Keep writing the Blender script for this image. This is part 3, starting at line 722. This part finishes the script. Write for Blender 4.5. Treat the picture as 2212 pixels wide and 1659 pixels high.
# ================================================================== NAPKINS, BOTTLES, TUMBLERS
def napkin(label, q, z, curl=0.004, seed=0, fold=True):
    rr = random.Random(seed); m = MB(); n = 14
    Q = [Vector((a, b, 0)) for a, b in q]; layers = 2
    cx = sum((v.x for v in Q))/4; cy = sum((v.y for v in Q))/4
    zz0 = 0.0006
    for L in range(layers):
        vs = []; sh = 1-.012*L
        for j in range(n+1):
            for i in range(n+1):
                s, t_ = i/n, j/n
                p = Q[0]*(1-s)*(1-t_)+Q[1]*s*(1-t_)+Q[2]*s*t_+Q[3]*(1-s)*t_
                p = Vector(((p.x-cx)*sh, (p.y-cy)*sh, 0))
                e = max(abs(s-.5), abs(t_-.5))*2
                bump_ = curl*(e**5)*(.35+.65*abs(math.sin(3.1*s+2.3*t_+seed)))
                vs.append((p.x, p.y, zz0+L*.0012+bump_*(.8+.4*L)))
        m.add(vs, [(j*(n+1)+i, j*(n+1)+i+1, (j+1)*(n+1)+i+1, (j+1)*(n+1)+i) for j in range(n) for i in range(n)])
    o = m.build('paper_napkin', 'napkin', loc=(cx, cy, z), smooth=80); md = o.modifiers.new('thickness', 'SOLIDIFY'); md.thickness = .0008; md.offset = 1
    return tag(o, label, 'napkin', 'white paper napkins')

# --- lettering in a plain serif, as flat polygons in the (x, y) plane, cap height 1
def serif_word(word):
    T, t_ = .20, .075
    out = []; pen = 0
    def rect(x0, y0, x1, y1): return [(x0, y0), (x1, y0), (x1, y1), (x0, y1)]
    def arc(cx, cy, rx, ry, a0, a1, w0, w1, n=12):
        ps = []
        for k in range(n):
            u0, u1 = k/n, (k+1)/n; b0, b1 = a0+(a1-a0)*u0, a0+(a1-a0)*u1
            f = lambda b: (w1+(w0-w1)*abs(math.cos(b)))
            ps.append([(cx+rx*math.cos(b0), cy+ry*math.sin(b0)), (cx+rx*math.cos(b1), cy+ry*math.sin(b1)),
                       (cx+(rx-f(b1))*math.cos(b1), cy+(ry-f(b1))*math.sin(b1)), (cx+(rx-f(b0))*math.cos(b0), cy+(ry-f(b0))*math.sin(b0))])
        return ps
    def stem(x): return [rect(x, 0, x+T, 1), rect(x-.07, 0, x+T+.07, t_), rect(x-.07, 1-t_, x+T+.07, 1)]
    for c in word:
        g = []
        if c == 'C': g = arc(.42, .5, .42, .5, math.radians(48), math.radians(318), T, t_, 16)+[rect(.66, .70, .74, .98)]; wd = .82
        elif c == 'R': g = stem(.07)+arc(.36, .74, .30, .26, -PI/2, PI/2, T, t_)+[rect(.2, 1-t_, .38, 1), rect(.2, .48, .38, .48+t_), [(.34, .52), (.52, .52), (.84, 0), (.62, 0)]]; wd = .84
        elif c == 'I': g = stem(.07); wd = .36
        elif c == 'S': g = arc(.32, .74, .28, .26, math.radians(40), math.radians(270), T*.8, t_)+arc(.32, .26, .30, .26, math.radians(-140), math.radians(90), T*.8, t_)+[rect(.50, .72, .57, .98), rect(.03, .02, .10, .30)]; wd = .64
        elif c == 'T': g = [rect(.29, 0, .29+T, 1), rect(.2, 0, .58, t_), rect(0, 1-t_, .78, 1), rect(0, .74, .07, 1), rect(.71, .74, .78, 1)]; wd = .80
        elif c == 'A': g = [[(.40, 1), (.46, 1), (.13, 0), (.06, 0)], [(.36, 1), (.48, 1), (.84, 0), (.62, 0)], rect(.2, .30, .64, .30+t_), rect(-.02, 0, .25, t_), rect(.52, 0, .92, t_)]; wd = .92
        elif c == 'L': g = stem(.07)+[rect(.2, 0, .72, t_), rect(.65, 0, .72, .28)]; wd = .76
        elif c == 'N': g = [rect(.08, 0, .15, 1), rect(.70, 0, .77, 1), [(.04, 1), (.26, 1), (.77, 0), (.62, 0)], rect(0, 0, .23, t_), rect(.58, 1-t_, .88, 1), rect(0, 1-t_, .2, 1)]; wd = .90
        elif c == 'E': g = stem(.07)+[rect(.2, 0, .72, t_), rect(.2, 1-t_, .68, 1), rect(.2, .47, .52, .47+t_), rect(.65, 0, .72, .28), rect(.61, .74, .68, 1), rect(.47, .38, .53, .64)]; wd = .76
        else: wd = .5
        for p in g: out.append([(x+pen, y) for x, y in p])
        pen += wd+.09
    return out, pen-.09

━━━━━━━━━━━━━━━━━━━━

## What you have to do
Reprint the data above from the opening line to the line holding "return tag(o, label, 'napkin', 'white", inclusive, and nothing else.

## Result for this exercise
Keep writing the Blender script for this image. This is part 3, starting at line 722. This part finishes the script. Write for Blender 4.5. Treat the picture as 2212 pixels wide and 1659 pixels high.
# ================================================================== NAPKINS, BOTTLES, TUMBLERS
def napkin(label, q, z, curl=0.004, seed=0, fold=True):
    rr = random.Random(seed); m = MB(); n = 14
    Q = [Vector((a, b, 0)) for a, b in q]; layers = 2
    cx = sum((v.x for v in Q))/4; cy = sum((v.y for v in Q))/4
    zz0 = 0.0006
    for L in range(layers):
        vs = []; sh = 1-.012*L
        for j in range(n+1):
            for i in range(n+1):
                s, t_ = i/n, j/n
                p = Q[0]*(1-s)*(1-t_)+Q[1]*s*(1-t_)+Q[2]*s*t_+Q[3]*(1-s)*t_
                p = Vector(((p.x-cx)*sh, (p.y-cy)*sh, 0))
                e = max(abs(s-.5), abs(t_-.5))*2
                bump_ = curl*(e**5)*(.35+.65*abs(math.sin(3.1*s+2.3*t_+seed)))
                vs.append((p.x, p.y, zz0+L*.0012+bump_*(.8+.4*L)))
        m.add(vs, [(j*(n+1)+i, j*(n+1)+i+1, (j+1)*(n+1)+i+1, (j+1)*(n+1)+i) for j in range(n) for i in range(n)])
    o = m.build('paper_napkin', 'napkin', loc=(cx, cy, z), smooth=80); md = o.modifiers.new('thickness', 'SOLIDIFY'); md.thickness = .0008; md.offset = 1
    return tag(o, label, 'napkin', 'white paper napkins')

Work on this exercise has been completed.